Court File and Parties
COURT FILE NO.: CV-15-00542851-000 DATE: 20160613 SUPERIOR COURT OF JUSTICE - ONTARIO
RE: 1435970 Ontario Inc, Applicant – AND – GMD Canavas Holdings Inc. and Decora Building Restoration Limited, Defendants
BEFORE: Justice E.M. Morgan
COUNSEL: Eldar Babayev, for the Applicant Jonathan Lancaster and Sarah Turney, for the Respondents, GMD Canavas Holdings Inc. and Decora Building Restoration Limited
HEARD: June 13, 2016
Endorsement
[1] GMD Canavas Holdings Inc. (“GMD”) and Decora Building Restoration Limited (“Decora”) move to enforce an Offer to Settle dated May 3, 2016. The Applicant’s position is that it did indeed accept this Offer on May 6, 2016. However, it contends that this acceptance was premised on a misunderstanding as to whether RDI Construction Company Ltd. (“RDI”) had vacated its premises. Counsel for the Applicant apparently thought that RDI was no longer there, and he states that he communicated his client’s acceptance of the Offer based on this understanding (or misunderstanding). He therefore says that the Offer is void for mistake and is not enforceable.
[2] The irony is that the Applicant itself is located in the same building and was fully aware of the fact that RDI had not vacated the premises. Photographs of the premises taken during the weeks following the Offer demonstrate that RDI was present – it is a company that stores its trucks in the parking lot in a very visible way. Counsel for the Applicant concedes that his client was aware that RDI is still there, but explains that there was a miscommunication or a misunderstanding between him and his client.

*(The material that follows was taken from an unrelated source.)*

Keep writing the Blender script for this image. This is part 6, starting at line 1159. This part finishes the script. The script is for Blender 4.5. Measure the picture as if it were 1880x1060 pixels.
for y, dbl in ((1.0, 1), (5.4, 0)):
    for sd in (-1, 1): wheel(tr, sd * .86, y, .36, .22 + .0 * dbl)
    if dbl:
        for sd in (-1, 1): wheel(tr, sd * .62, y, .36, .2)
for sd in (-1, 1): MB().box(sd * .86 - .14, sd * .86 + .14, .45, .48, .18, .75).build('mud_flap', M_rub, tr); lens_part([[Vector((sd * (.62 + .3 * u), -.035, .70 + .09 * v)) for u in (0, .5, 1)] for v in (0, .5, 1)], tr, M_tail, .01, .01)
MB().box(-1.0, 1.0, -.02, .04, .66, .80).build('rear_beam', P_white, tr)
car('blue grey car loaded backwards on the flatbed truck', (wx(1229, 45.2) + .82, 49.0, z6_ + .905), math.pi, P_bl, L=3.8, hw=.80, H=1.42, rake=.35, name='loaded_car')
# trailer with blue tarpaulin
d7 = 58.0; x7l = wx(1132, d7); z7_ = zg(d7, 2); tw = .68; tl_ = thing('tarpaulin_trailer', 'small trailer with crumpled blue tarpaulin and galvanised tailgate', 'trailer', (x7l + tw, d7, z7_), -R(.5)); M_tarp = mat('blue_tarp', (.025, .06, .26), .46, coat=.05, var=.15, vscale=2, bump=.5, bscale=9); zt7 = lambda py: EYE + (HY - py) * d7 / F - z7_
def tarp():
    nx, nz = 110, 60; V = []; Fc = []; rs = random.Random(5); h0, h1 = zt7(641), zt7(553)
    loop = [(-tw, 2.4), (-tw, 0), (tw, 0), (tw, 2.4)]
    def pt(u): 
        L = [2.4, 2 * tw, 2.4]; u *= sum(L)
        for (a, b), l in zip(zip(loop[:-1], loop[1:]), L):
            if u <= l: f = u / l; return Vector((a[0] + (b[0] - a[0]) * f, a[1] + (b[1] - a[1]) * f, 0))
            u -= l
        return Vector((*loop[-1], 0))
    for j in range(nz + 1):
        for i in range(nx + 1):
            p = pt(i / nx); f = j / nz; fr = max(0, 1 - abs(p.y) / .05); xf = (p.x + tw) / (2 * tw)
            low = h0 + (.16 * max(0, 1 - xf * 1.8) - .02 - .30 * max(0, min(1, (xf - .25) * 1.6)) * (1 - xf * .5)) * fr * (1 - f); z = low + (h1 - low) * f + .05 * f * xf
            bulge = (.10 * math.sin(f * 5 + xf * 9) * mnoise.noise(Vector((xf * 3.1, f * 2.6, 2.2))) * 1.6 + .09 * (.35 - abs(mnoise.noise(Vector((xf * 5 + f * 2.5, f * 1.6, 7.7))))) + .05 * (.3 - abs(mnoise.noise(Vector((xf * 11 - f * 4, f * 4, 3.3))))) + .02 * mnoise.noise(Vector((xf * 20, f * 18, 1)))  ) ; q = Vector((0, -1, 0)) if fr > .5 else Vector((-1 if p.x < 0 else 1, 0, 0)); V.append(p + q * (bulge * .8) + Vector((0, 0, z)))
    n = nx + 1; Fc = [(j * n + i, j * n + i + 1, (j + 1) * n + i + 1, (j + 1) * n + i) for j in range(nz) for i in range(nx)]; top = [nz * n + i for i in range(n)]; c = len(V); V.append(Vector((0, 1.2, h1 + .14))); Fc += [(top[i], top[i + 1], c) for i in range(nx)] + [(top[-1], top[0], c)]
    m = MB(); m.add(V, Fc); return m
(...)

[3] The miscommunication between the Applicant and its counsel does not undermine the acceptance of the Offer to Settle. The other parties to the settlement – GMD and Decora – are entitled to rely on counsel’s advice that his client accepts the Offer. This is especially the case where it is the lawyer who misunderstood the state of affairs but the client – i.e. the Applicant – was perfectly aware of the accurate state of affairs.
[4] Furthermore, the Offer itself confirms that it was never intended to be premised on RDI vacating. Paragraph 2 of the Offer specifically states that, “GMD will cause its tenant to remove the gate that it has constructed across the Easement by no later than May 31, 2016.” The “tenant” referred to in this paragraph is RDI. Counsel for the Applicant says that he was also mistaken in this respect in that he thought that the “tenant” refers to Decora, but, as counsel for GMD and Decora points out, Decora is specifically defined in the preamble to the Offer as “Decora”, and this is how it is referred to everywhere in the Offer. The phrase “the tenant” clearly refers to someone other than Decora, and the only party that could logically be a reference to is RDI.
[5] There shall be judgment in accordance with the Offer to Settle dated May 3, 2016. The judgment shall be in the form found at page 60 of GMD and Decora’s Motion Record, with the Offer to Settle dated May 3, 2016 replacing the reference to the Minutes of Settlement in that draft.
[6] GMD and Decora deserve their costs of this motion, since they brought it in order to enforce the Offer to Settle and that is what is being done here. Their counsel requests costs of just over $5,800 on a partial indemnity basis. Counsel for the Applicant estimates that his costs of this motion would be in the range of $5,000. The parties are therefore not far apart. GMD’s and Decora’s costs are reasonable under the circumstances. The Applicant shall pay GMD and Decora costs of $5,800, inclusive of fees, disbursements, and HST.